The point of my “busy weekend” story was that I have not yet read, or even purchased, the new Harry Potter book. I won’t be able to get to it until this weekend, at the earliest. I expect the big surprise will be ruined for me, by then, but I’m trying to stay away from spoilers1. And, to be honest, I’d like to finish re-reading the other books before I start the final one. I’m about half-way through The Order of the Phoenix, so I’ve got a ways to go, yet.

And, no, I still haven’t managed to see the movie. Hrmf!

In other news, Tammy Faye passed away over the weekend. I had a huge soft spot for her. She always struck me as a genuinely good sort of person. So, goodbye, Tammy Faye. I hope you finally get to have your hamburger.

_____________________________________
1 Which may not be as easy as one might think. While I was quietly working on the computer yesterday, Mr. Upstairs turned on the news. They were discussing the new Harry Potter book2, so I quickly put on some music to block out any possible spoilers. This is going to be a long, long week.

2Well of course the volume was so loud I could hear every word. DUH.

Crankypantsing

Excessive is…

Thirty-seven subject headings in a single item record. Seriously. That’s beyond overkill.

At the other end of the spectrum is a classed together monographic series that is not identified on the book and has not been included in the bib record. How the heck am I supposed to know that this item is from that series? Magic? ESP? Reading the entrails of a suckling pig at midnight on the vernal equinox?

Crankypantsing

O Ick

I woke up this morning with a sore throat. I think it’s just allergies, but that doesn’t make it any less annoying. Ugh. And, I don’t imagine that the lack of sleep, from which I am only slowly recovering, has helped one little bit. Even though I tried to go to bed at a reasonable hour on Sunday night, there were so many fireworks (still!) that it was a lost cause. It started with the Bumpasses, who were lighting bottle rockets in the back field, and ended up with someone from the other side of the court setting off ginormous wads of firecrackers in the parking lot. Every 30 minutes. Until 2am. When I went out to walk the dog Monday morning, there was a mass of red firecracker debris in the parking lot, mounded up right behind my car.

Now, tell me, what sort of jerk sets off firecrackers in the middle of the night, in a densely populated area, right next to someone’s car? I’d be seriously pissed off if my car were damaged by fireworks.

And then, of course, because I only got a couple of hours of sleep on Sunday night, Mr. Upstairs kept me up most of Monday night. Aieee! He does seem to be getting a little better, though, so I’m trying not to let myself get too irritated with him. He’s not blasting his television quite so loudly, and when he does have it on, it’s during sane hours. He’s also stopped jogging on the treadmill at 3am, for which I am deeply grateful. That said, he spent most of last night stomping around, and even with a box fan on high for white noise, he woke me up several times.

Which brings me to my amusing link of the day: The Astoria Notes.
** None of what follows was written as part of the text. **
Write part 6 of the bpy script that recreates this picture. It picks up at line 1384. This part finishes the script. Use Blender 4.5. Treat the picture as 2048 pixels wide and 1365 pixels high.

I read these awhile back, when I stumbled across a link to them on another blog. They were mentioned again, in comments at Passive Aggressive Notes, so I thought I’d share.

Crankypantsing, Meta

Flickr

My Flickr Pro account expired today, so everything has reverted to freebie account status. I’m seriously tempted to ditch Flickr completely, because they are tied to the heinous Yahoo-SBC-AT&T megacorporateclusterfuck. Every interaction I’ve had with AT&T has been worse than the last, so I’m really not interested in giving another penny to them or to any company they have assimilated.

On the other hand, Flickr is a great networking opportunity. On the other-other hand, I’m not using it to its advantage, so why bother? And, it’s not like I need the web space, because my host provides a metric butt load of it.

(Guess what? It’s 9:59 pm and it sounds like Mr. Upstairs is finally getting out of bed. This means he should be hitting the treadmill by about 2am. The treadmill is, I may or may not have previously mentioned, directly above my bed. I have to get up at 4am. That’s not gonna happen if he wakes me up again. I know that, because every day this week I’ve slept through my alarm and been about 30 minutes late for work. I expect I’ll be late tomorrow, too. I ought to send him a bill for missed work hours.)

Crankypantsing

Ramblings

Somehow, the last two weeks have managed to slip by without me noticing them. I missed the solstice. I will, however, attest to the fact that summer has well and truly arrived in southern Indiana. It is right some Jesus hot outside today, and muggy, too. O gross. This is, however, the first time ever that I have had central AC, so I’m not going to complain too much about the unholy weather. It is made all the sweeter by the fact that I have to do zero mowing. I’m sure y’all are pleased about that, too, as I recall spending a good portion of last summer (and the one before, too, probably) endlessly whinging about the endless goddamn mowing.

Speaking of central AC, one thing I have noticed is that I don’t need (or even like) the temperature to be very cool. With a window unit, the air remained pretty humid, so it never felt cool, no matter how long the AC ran. What I notice now is that the air is dry in my apartment, not that it is particularly cool. I do not have gills, so dry is good, and it is cool enough to be comfortable.

Finger update: All is well! The scab, such as it was (mostly, it wasn’t), is long gone, and in its place is a weird, Grand Canyon sort of scar. The edges of the scar are peeling at each layer, which is kind of funky. I was worried for a few days, because the skin around the cut hardened and I lost sensation in that area. The nerves must be fine, though, because the feeling has returned to normal.

I may actually have the time, the ability, and the inclination to do some arting this weekend. Finally!